On the sports analytics question I don't have any knowledge or experience, but I can see operations there turning into multi-matrix statistical correlations and such.

On the subject of being the best language for the job, Fortran does not use 10x more lines than more modern languages. In fact, in many cases it uses less. When I was working on real-time signal processing algorithms we used to prototype algorithms in Fortran[1], then implement them in C. I also used to use Python with SciPy and NumPy for analysis, as well as Matlab. Matlab's huge toolbox library notwithstanding, the Fortran implementations were usually shorter, simpler, and easier to understand than any of the other languages. It was only bias and preconceived notions that kept it from being used in the real system. I would have loved to see Fortran subroutines running the algorithms underneath the C distributed framework.

[1] Until someone in management and the customer team decided to have the scientists write their algorithms directly in the real-time C. That is a rant for another day.

Not sure why code to crunch some statistics would have a huge maintenance cost. There goes one point out the window.

As for the first, a) I touched on the fact that Fortran is a modern language and b) unless you've got examples showing two side-by-side implementations of the same algorithm with Fortran being 10x longer, then it sounds like you're just another of the aforementioned hipsters who is experiencing aversion to something just because it is not new and shiny.

The language is only half the machine. The human is the other half.
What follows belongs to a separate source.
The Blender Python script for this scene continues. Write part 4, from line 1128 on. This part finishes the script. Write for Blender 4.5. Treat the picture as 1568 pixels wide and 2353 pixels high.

The question is not if Fortran is the best choice, it's is Fortran the best choice for him.
> Is Fortran actually the best choice for this application?

Fortran is like fast, typed, compiled Matlab (with smaller standard library, but a lot of numerical libraries available all over internet).
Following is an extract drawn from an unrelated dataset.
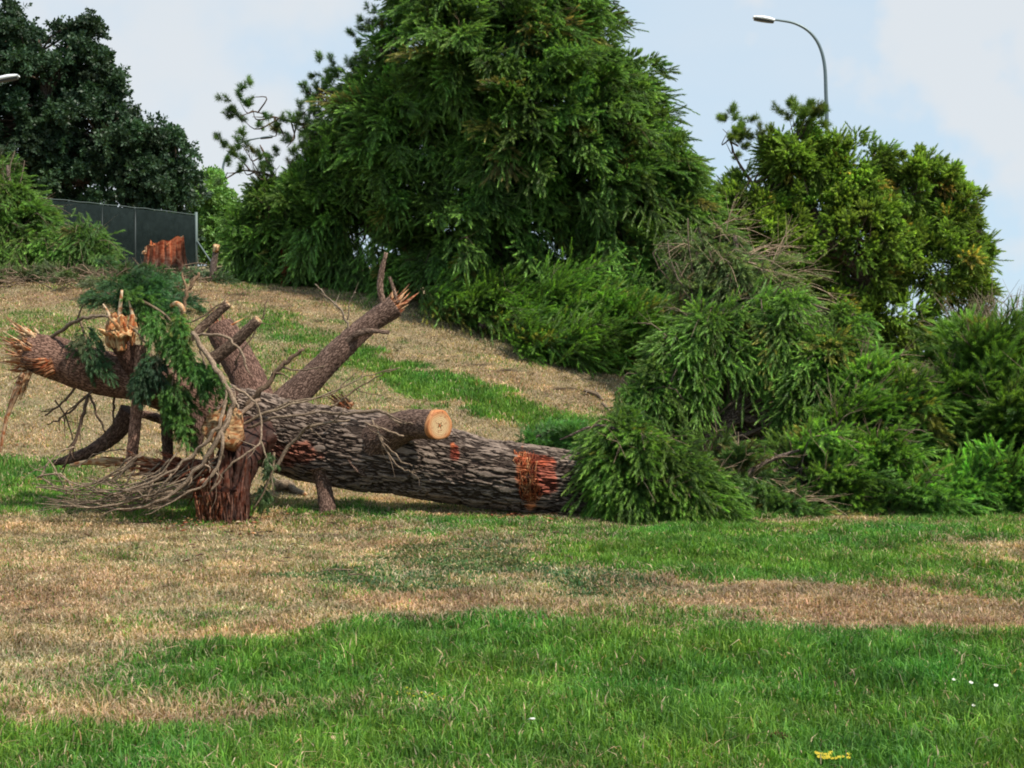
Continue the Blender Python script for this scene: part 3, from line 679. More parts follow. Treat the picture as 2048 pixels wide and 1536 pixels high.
# ---------------------------------------------------------------- felled crowns piled on the right
N_G, N_T = (.062, .135, .032), (.190, .350, .055)
conifer('felled_pine', 'high heap of felled pine with drooping fronds over a dark hollow, behind the trunk end', 'branch',
        [(1430, 680, 105, 18.4), (1540, 660, 110, 18.6), (1310, 775, 62, 18), (1650, 730, 95, 18.2), (1400, 770, 60, 18), (1350, 710, 60, 18.2), (1620, 800, 80, 18), (1700, 680, 70, 18.8), (1270, 800, 40, 18), (1590, 900, 70, 18.3), (1470, 820, 110, 20.3), (1480, 900, 90, 20)],
        [[pt(1300, 960, 18.4, .16), pt(1450, 850, 18.4, .13), pt(1560, 700, 18.5, .08), pt(1600, 600, 18.6, .03)]],
        13, .6, (.060, .120, .030), (.155, .28, .050), kind='mix', drift=(.05, -.4, -.45), droop=.45, K=46, nl=.06, nw=.011, inner=.5, gap=.43, gs=1.5, seed=31, trunkname='stem', twigs=40, limbw=.03)
conifer('felled_pine', 'grey-twigged felled pine top drooping behind the heap, below the round pine', 'branch',
        [(1480, 540, 75, 22.5), (1560, 590, 75, 22.3), (1450, 480, 40, 22.8), (1610, 630, 60, 22), (1430, 600, 60, 22.4), (1400, 520, 40, 23)],
        [[pt(1450, 700, 22.5, .12), pt(1480, 600, 22.5, .09), pt(1470, 470, 22.6, .03)]],
        9, .8, (.09, .135, .05), (.17, .24, .08), drift=(.8, -.3, -.45), droop=.4, K=24, nl=.09, nw=.011, inner=.5, gap=.42, gs=1.3, seed=36, trunkname='stem', twigs=300, twigcol=(1.9, 1.7, 1.45), limbw=.03, twigl=1.5)
conifer('felled_pine', 'thick bright green felled pine crown lying along the edge of the lawn', 'branch',
        [(1650, 930, 95, 16.2), (1730, 850, 85, 16.6), (1800, 910, 105, 16.2), (1570, 960, 75, 16), (1840, 810, 75, 16.8), (1700, 980, 60, 15.6), (1760, 760, 60, 17.2), (1560, 890, 55, 16.4)],
        [[pt(1560, 980, 16.6, .05), pt(1650, 930, 16.4, .05), pt(1850, 850, 16.6, .05)]],
        17, .6, N_G, N_T, kind='mix', radial=P(1560, 960, 17.2), radw=.8, drift=(.5, -.4, -.1), droop=.3, K=56, nl=.07, nw=.0105, inner=.5, gap=.42, gs=1.6, seed=41, trunkname='stem', twigs=90, twigcol=(1.2, 1.05, .9), limbw=.03)
conifer('felled_pine', 'dark green felled pine crown at the right edge of the picture', 'branch',
        [(1990, 760, 100, 17), (1940, 700, 60, 17.6), (2060, 850, 120, 16.6), (1900, 800, 70, 17), (2090, 720, 90, 17.4), (1960, 870, 70, 16.9)],
        [[pt(1950, 960, 16.8, .12), pt(1985, 800, 17, .08), pt(1990, 640, 17.2, .03)]],
        14, .68, (.052, .11, .024), (.140, .26, .040), kind='mix', drift=(.1, -.4, .35), droop=.1, K=50, nl=.09, nw=.011, inner=.5, gap=.36, gs=1.4, seed=47, trunkname='stem', twigs=60, twigcol=(1.1, 1., .85), limbw=.03)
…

Nut yes, exploratory data analysis, something interactive like NumPy + Matplotlib, Matlab or R might be better.

But NumPy + matplotlib is kinda painful to set up first to be interactive, R the language is wonky, and Matlab cost a lot of money (and the free alternative, Octave, has much more limited graphics, and they are kind of ugly, too).

Of course, Fortran has no graphing capabilities, so one needs some tool for that anyway.